[Short exercise] Return the entries below verbatim. Pictures stay out.

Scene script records
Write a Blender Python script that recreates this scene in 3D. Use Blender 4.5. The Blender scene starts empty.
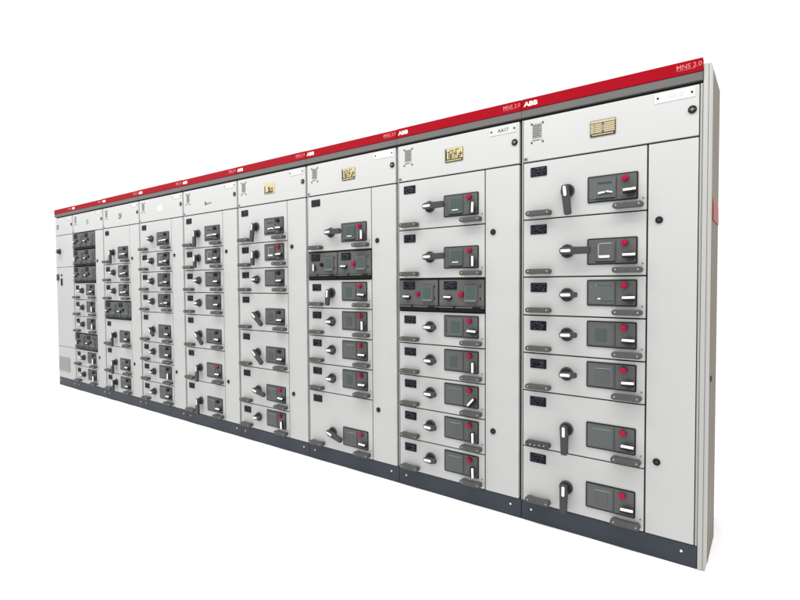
import bpy, bmesh, math, random
from mathutils import Vector, Matrix

# ------------------------------------------------------------------ camera, world, lamps, exposure
S = bpy.context.scene
COL = S.collection
f_px, yaw, pitch, roll = 494.78, 0.62050, -0.03101, -0.00422
CAM = Vector((0.2478, -2.3568, 1.2142))
c, s = math.cos(yaw), math.sin(yaw)
right0 = Vector((c, s, 0)); fwd0 = Vector((-s, c, 0)); up0 = Vector((0, 0, 1))
cp, sp = math.cos(pitch), math.sin(pitch)
fwd = fwd0 * cp + up0 * sp
up1 = -fwd0 * sp + up0 * cp
cr, sr = math.cos(roll), math.sin(roll)
rt = right0 * cr + up1 * sr
up = -right0 * sr + up1 * cr
cd = bpy.data.cameras.new('camera')
cam = bpy.data.objects.new('camera', cd); COL.objects.link(cam)
M = Matrix((( rt.x, up.x, -fwd.x, CAM.x), (rt.y, up.y, -fwd.y, CAM.y), (rt.z, up.z, -fwd.z, CAM.z), (0, 0, 0, 1)))
cam.matrix_world = M
cd.sensor_width = 36; cd.lens = f_px / 800 * 36
cd.shift_x = -20 / 800; cd.shift_y = 0
cd.clip_start = 0.05; cd.clip_end = 500
S.camera = cam

w = bpy.data.worlds.new('World'); S.world = w; w.use_nodes = True
bg = w.node_tree.nodes['Background']
bg.inputs[0].default_value = (1, 1, 1, 1); bg.inputs[1].default_value = 1.12

def area_lamp(name, loc, target, sx, sy, power, col=(1, 1, 1)):
    l = bpy.data.lights.new(name, 'AREA'); l.shape = 'RECTANGLE'; l.size = sx; l.size_y = sy
    l.energy = power; l.color = col
    o = bpy.data.objects.new(name, l); COL.objects.link(o)
    o.location = loc
    o.rotation_euler = (Vector(target) - Vector(loc)).to_track_quat('-Z', 'Y').to_euler()
    return o
area_lamp('added_overhead_lamp', (-2.3, -0.95, 3.5), (-2.3, -0.45, 0.0), 11.4, 0.7, 230, (1, 0.99, 0.97))  # unseen lamp added to brighten the headers and clear the floor shadow

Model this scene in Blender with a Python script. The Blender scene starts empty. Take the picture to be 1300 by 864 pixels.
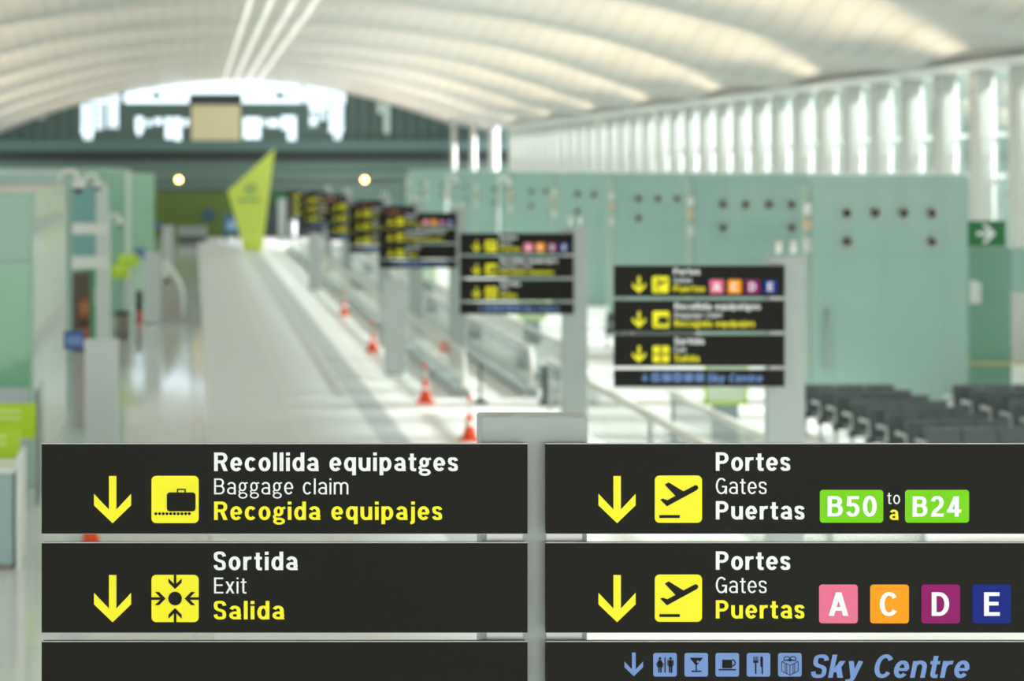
import bpy, math, random
from mathutils import Vector
random.seed(7)
sc = bpy.context.scene
R = math.radians

# ------------------------------------------------------------------ camera, world, lights, exposure
S = 380.0            # photo pixels per metre at the plane of the nearest sign
D1 = 2600.0 / S      # distance of that plane
HC = 4.22            # eye height (gallery above the concourse)
VX, VY = 247.0, 214.0

cam = bpy.data.cameras.new('camera')
cam.sensor_width = 36.0
cam.sensor_fit = 'HORIZONTAL'
cam.lens = 72.0
cam.shift_x = (650 - VX) / 1300.0
cam.shift_y = -(432 - VY) / 1300.0
cam.clip_start, cam.clip_end = 0.1, 600
cam.dof.use_dof = True
cam.dof.focus_distance = D1
cam.dof.aperture_fstop = 2.25
cam_o = bpy.data.objects.new('camera', cam)
cam_o.location = (0, 0, HC)
cam_o.rotation_euler = (R(90), 0, 0)
sc.collection.objects.link(cam_o)
sc.camera = cam_o

world = bpy.data.worlds.new('sky')
sc.world = world
world.use_nodes = True
wn, wl = world.node_tree.nodes, world.node_tree.links
bg = wn['Background']
tc = wn.new('ShaderNodeTexCoord')
sx = wn.new('ShaderNodeSeparateXYZ')
rampw = wn.new('ShaderNodeValToRGB')
mpr = wn.new('ShaderNodeMapRange')
mpr.inputs[1].default_value, mpr.inputs[2].default_value = -1, 1
wl.new(tc.outputs['Generated'], sx.inputs[0])
wl.new(sx.outputs['Y'], mpr.inputs[0])
wl.new(mpr.outputs[0], rampw.inputs[0])
wl.new(rampw.outputs[0], bg.inputs['Color'])
rampw.color_ramp.elements[0].position = 0.0
rampw.color_ramp.elements[0].color = (1.0, 0.97, 0.93, 1)
rampw.color_ramp.elements[1].position = 0.45
rampw.color_ramp.elements[1].color = (0.88, 0.96, 1.0, 1)
UP = 52
bg.inputs['Strength'].default_value = 1.75
sun = bpy.data.lights.new('sun', 'SUN')
sun.energy = 11.5
sun.angle = R(4)
sun.color = (.98, .96, 1.0)
sun_o = bpy.data.objects.new('sun', sun)
sc.collection.objects.link(sun_o)
sun_o.rotation_euler = Vector((-.90, -.07, -.375)).to_track_quat('-Z', 'Y').to_euler()
# warm uplights on both eaves, one under each fold of the vault
WAVE, WAVE0 = 10.8, 59.0
for side in (-1, 1):
    for k in range(-7, 7):
        y_ = WAVE0 + WAVE*(k - .10)
        for en, sp, dx, dz in ((UP*.8, 72, .86, .52), (UP*.95, 46, .925, .38), (UP*.16, 70, .34, .94)):
            la = bpy.data.lights.new('eaves_uplight', 'AREA')
            la.shape = 'RECTANGLE'; la.size = .5; la.size_y = .3
            la.energy = en; la.color = (1.0, .77, .56); la.spread = R(sp)
            lo_ = bpy.data.objects.new('eaves_uplight', la)
            sc.collection.objects.link(lo_)
            lo_.location = (17.5 if side > 0 else -13.6, y_, 5.1)
            lo_.rotation_euler = Vector((-side*dx, 0, dz)).to_track_quat('-Z', 'Y').to_euler()

vs = sc.view_settings
vs.view_transform = 'Standard'
vs.look = 'None'
vs.gamma = 1.0
vs.use_curve_mapping = False
vs.exposure = 0.74
sc.cycles.use_denoising = True
sc.cycles.max_bounces = 8
sc.cycles.diffuse_bounces = 5
sc.cycles.transparent_max_bounces = 24
sc.cycles.sample_clamp_indirect = 8

# ------------------------------------------------------------------ helpers
def lin(c):
    return tuple((v / 255 / 12.92) if v / 255 <= .04045 else ((v / 255 + .055) / 1.055) ** 2.4 for v in c)

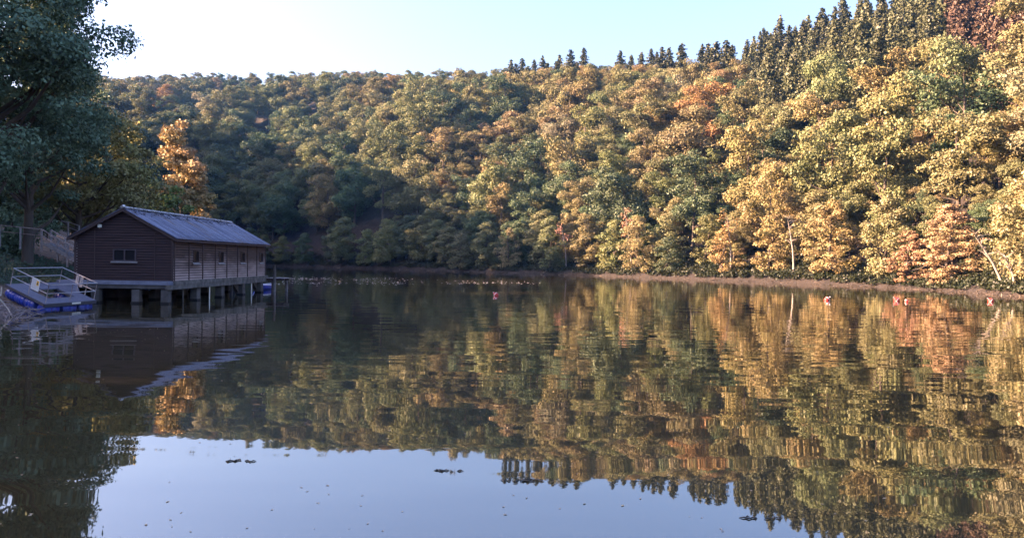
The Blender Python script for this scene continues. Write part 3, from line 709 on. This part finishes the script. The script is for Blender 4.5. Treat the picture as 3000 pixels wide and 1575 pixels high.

[Answer in full]
Write a Blender Python script that recreates this scene in 3D. Use Blender 4.5. The Blender scene starts empty.
import bpy, bmesh, math, random
from mathutils import Vector, Matrix

# ------------------------------------------------------------------ camera, world, lamps, exposure
S = bpy.context.scene
COL = S.collection
f_px, yaw, pitch, roll = 494.78, 0.62050, -0.03101, -0.00422
CAM = Vector((0.2478, -2.3568, 1.2142))
c, s = math.cos(yaw), math.sin(yaw)
right0 = Vector((c, s, 0)); fwd0 = Vector((-s, c, 0)); up0 = Vector((0, 0, 1))
cp, sp = math.cos(pitch), math.sin(pitch)
fwd = fwd0 * cp + up0 * sp
up1 = -fwd0 * sp + up0 * cp
cr, sr = math.cos(roll), math.sin(roll)
rt = right0 * cr + up1 * sr
up = -right0 * sr + up1 * cr
cd = bpy.data.cameras.new('camera')
cam = bpy.data.objects.new('camera', cd); COL.objects.link(cam)
M = Matrix((( rt.x, up.x, -fwd.x, CAM.x), (rt.y, up.y, -fwd.y, CAM.y), (rt.z, up.z, -fwd.z, CAM.z), (0, 0, 0, 1)))
cam.matrix_world = M
cd.sensor_width = 36; cd.lens = f_px / 800 * 36
cd.shift_x = -20 / 800; cd.shift_y = 0
cd.clip_start = 0.05; cd.clip_end = 500
S.camera = cam

w = bpy.data.worlds.new('World'); S.world = w; w.use_nodes = True
bg = w.node_tree.nodes['Background']
bg.inputs[0].default_value = (1, 1, 1, 1); bg.inputs[1].default_value = 1.12

def area_lamp(name, loc, target, sx, sy, power, col=(1, 1, 1)):
    l = bpy.data.lights.new(name, 'AREA'); l.shape = 'RECTANGLE'; l.size = sx; l.size_y = sy
    l.energy = power; l.color = col
    o = bpy.data.objects.new(name, l); COL.objects.link(o)
    o.location = loc
    o.rotation_euler = (Vector(target) - Vector(loc)).to_track_quat('-Z', 'Y').to_euler()
    return o
area_lamp('added_overhead_lamp', (-2.3, -0.95, 3.5), (-2.3, -0.45, 0.0), 11.4, 0.7, 230, (1, 0.99, 0.97))  # unseen lamp added to brighten the headers and clear the floor shadow

Model this scene in Blender with a Python script. The Blender scene starts empty. Take the picture to be 1300 by 864 pixels.
import bpy, math, random
from mathutils import Vector
random.seed(7)
sc = bpy.context.scene
R = math.radians

# ------------------------------------------------------------------ camera, world, lights, exposure
S = 380.0            # photo pixels per metre at the plane of the nearest sign
D1 = 2600.0 / S      # distance of that plane
HC = 4.22            # eye height (gallery above the concourse)
VX, VY = 247.0, 214.0

cam = bpy.data.cameras.new('camera')
cam.sensor_width = 36.0
cam.sensor_fit = 'HORIZONTAL'
cam.lens = 72.0
cam.shift_x = (650 - VX) / 1300.0
cam.shift_y = -(432 - VY) / 1300.0
cam.clip_start, cam.clip_end = 0.1, 600
cam.dof.use_dof = True
cam.dof.focus_distance = D1
cam.dof.aperture_fstop = 2.25
cam_o = bpy.data.objects.new('camera', cam)
cam_o.location = (0, 0, HC)
cam_o.rotation_euler = (R(90), 0, 0)
sc.collection.objects.link(cam_o)
sc.camera = cam_o

world = bpy.data.worlds.new('sky')
sc.world = world
world.use_nodes = True
wn, wl = world.node_tree.nodes, world.node_tree.links
bg = wn['Background']
tc = wn.new('ShaderNodeTexCoord')
sx = wn.new('ShaderNodeSeparateXYZ')
rampw = wn.new('ShaderNodeValToRGB')
mpr = wn.new('ShaderNodeMapRange')
mpr.inputs[1].default_value, mpr.inputs[2].default_value = -1, 1
wl.new(tc.outputs['Generated'], sx.inputs[0])
wl.new(sx.outputs['Y'], mpr.inputs[0])
wl.new(mpr.outputs[0], rampw.inputs[0])
wl.new(rampw.outputs[0], bg.inputs['Color'])
rampw.color_ramp.elements[0].position = 0.0
rampw.color_ramp.elements[0].color = (1.0, 0.97, 0.93, 1)
rampw.color_ramp.elements[1].position = 0.45
rampw.color_ramp.elements[1].color = (0.88, 0.96, 1.0, 1)
UP = 52
bg.inputs['Strength'].default_value = 1.75
sun = bpy.data.lights.new('sun', 'SUN')
sun.energy = 11.5
sun.angle = R(4)
sun.color = (.98, .96, 1.0)
sun_o = bpy.data.objects.new('sun', sun)
sc.collection.objects.link(sun_o)
sun_o.rotation_euler = Vector((-.90, -.07, -.375)).to_track_quat('-Z', 'Y').to_euler()
# warm uplights on both eaves, one under each fold of the vault
WAVE, WAVE0 = 10.8, 59.0
for side in (-1, 1):
    for k in range(-7, 7):
        y_ = WAVE0 + WAVE*(k - .10)
        for en, sp, dx, dz in ((UP*.8, 72, .86, .52), (UP*.95, 46, .925, .38), (UP*.16, 70, .34, .94)):
            la = bpy.data.lights.new('eaves_uplight', 'AREA')
            la.shape = 'RECTANGLE'; la.size = .5; la.size_y = .3
            la.energy = en; la.color = (1.0, .77, .56); la.spread = R(sp)
            lo_ = bpy.data.objects.new('eaves_uplight', la)
            sc.collection.objects.link(lo_)
            lo_.location = (17.5 if side > 0 else -13.6, y_, 5.1)
            lo_.rotation_euler = Vector((-side*dx, 0, dz)).to_track_quat('-Z', 'Y').to_euler()

vs = sc.view_settings
vs.view_transform = 'Standard'
vs.look = 'None'
vs.gamma = 1.0
vs.use_curve_mapping = False
vs.exposure = 0.74
sc.cycles.use_denoising = True
sc.cycles.max_bounces = 8
sc.cycles.diffuse_bounces = 5
sc.cycles.transparent_max_bounces = 24
sc.cycles.sample_clamp_indirect = 8

# ------------------------------------------------------------------ helpers
def lin(c):
    return tuple((v / 255 / 12.92) if v / 255 <= .04045 else ((v / 255 + .055) / 1.055) ** 2.4 for v in c)

The Blender Python script for this scene continues. Write part 3, from line 709 on. This part finishes the script. The script is for Blender 4.5. Treat the picture as 3000 pixels wide and 1575 pixels high.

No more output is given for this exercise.